From the late eighth century, Norse raiders established coastal settlements that grew into the towns of Dublin, Waterford, Wexford, Cork, and Limerick. Norse power on the island was decisively checked at the Battle of Clontarf in 1014, fought under the High King Brian Boru. A second wave of external influence followed in 1169 with the arrival of Anglo-Norman lords, formalised by the Lordship of Ireland under King Henry II of England. English authority remained partial for several centuries, concentrated in the Pale around Dublin, until the Tudor and Stuart monarchies pursued a more systematic conquest culminating in the Plantations of Munster and Ulster, the Cromwellian campaign of 1649 to 1653, and the Williamite War that ended with the Treaty of Limerick in 1691.
Ireland was formally united with Great Britain by the Acts of Union of 1800, dissolving the Irish Parliament and creating the United Kingdom of Great Britain and Ireland. The nineteenth century was marked by Catholic Emancipation in 1829, the Great Famine of 1845 to 1852 with its mass mortality and emigration, and the long campaigns for land reform and Home Rule. The Easter Rising of 1916 and the subsequent War of Independence from 1919 to 1921 led to the Anglo-Irish Treaty, which established the Irish Free State as a dominion in 1922 and partitioned six northeastern counties as Northern Ireland within the United Kingdom. A short civil war followed in 1922 to 1923 between supporters and opponents of the Treaty.

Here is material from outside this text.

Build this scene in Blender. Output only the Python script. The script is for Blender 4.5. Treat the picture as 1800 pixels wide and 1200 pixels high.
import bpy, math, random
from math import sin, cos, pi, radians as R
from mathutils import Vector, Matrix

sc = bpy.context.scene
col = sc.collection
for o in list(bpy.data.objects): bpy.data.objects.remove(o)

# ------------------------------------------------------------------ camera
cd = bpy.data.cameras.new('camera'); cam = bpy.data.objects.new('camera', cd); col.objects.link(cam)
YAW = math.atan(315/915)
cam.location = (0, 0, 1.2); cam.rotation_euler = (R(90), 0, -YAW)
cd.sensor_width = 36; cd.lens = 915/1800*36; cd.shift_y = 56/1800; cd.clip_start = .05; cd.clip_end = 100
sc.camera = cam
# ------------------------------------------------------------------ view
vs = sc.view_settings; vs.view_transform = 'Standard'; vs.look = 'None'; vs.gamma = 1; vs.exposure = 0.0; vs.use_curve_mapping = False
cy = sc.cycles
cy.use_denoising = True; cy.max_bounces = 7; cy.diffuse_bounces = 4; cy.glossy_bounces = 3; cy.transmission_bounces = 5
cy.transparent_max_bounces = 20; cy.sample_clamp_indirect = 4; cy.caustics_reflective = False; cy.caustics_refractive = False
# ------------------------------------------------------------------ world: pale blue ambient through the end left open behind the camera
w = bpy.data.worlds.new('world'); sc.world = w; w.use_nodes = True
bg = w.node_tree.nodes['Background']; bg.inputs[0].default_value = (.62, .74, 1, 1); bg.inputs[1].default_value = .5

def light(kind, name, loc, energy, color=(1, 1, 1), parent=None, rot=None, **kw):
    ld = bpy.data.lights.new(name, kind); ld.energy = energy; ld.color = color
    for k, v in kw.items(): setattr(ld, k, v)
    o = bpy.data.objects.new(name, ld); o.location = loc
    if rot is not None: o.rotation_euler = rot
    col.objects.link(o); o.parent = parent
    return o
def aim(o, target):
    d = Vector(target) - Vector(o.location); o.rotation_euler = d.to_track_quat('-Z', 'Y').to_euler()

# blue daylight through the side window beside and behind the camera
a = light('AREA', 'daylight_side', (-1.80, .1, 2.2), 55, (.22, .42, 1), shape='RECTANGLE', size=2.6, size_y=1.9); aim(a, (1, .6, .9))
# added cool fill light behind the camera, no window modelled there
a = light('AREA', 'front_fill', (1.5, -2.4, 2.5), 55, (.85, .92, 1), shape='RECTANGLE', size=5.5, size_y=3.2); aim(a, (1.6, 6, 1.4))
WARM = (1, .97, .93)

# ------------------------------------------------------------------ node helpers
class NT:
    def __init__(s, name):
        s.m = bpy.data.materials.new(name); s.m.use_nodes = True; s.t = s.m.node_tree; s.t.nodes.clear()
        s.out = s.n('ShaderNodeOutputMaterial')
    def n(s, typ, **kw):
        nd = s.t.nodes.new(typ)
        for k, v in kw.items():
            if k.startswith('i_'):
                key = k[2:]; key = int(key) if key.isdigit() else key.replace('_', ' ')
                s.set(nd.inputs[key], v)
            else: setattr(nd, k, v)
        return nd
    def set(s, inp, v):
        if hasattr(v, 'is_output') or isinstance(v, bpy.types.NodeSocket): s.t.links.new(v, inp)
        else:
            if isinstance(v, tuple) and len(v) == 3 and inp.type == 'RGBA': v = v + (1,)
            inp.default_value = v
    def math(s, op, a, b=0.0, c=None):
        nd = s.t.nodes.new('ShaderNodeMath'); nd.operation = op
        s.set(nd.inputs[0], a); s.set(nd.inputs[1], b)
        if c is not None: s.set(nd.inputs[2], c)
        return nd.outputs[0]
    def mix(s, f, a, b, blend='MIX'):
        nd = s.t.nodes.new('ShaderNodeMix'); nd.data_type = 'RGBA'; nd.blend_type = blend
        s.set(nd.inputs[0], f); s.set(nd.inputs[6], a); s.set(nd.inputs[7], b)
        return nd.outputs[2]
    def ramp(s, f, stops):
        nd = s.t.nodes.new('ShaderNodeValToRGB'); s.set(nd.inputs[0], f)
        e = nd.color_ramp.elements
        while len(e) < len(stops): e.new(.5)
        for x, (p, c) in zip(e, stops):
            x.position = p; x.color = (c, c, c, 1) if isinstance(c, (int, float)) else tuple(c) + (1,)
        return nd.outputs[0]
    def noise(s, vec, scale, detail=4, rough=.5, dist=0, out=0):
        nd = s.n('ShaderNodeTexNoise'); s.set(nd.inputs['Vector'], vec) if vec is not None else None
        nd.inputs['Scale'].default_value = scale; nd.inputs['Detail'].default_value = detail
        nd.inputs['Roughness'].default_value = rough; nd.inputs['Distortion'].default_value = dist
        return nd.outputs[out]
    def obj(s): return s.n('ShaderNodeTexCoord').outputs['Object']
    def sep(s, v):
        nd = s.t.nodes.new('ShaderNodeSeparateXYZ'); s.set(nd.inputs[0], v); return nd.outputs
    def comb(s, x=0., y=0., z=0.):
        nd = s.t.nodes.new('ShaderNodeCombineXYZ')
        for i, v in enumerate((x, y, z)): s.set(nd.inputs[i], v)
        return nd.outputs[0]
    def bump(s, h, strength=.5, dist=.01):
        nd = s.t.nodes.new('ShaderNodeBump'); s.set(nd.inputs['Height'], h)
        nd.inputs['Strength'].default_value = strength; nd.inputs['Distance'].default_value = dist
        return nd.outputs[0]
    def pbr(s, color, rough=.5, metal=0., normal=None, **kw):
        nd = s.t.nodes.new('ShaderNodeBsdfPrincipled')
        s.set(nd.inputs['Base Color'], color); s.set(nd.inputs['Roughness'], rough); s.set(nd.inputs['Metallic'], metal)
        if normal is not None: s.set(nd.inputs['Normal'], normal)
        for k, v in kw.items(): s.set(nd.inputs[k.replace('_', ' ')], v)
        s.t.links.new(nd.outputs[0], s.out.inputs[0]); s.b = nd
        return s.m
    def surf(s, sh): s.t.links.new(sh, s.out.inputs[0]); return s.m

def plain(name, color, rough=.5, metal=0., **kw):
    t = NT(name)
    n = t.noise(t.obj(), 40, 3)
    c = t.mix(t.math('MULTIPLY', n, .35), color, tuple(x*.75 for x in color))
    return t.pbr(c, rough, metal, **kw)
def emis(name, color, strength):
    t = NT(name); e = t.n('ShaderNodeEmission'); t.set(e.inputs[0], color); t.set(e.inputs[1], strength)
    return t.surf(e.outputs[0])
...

Under the 1937 Constitution the state was renamed Eire, and the Republic of Ireland Act of 1948 declared a fully republican status, taking effect in 1949 with departure from the Commonwealth. Ireland remained neutral during the Second World War and joined the United Nations in 1955. It acceded to the European Economic Community in 1973, did not join NATO, and from the late 1990s underwent rapid economic expansion known as the Celtic Tiger, followed by a severe banking crisis after 2008 and a subsequent recovery. The Good Friday Agreement of 1998 established power-sharing arrangements in Northern Ireland and normalised relations between Dublin, Belfast, and London, while later constitutional referendums legalised same-sex marriage in 2015 and liberalised abortion law in 2018.
Ireland today is a parliamentary republic with a directly elected, largely ceremonial President and a bicameral Oireachtas comprising the Dail and the Seanad, headed by a Taoiseach as head of government. It remains a member of the European Union and the eurozone while maintaining its long-standing policy of military non-alignment.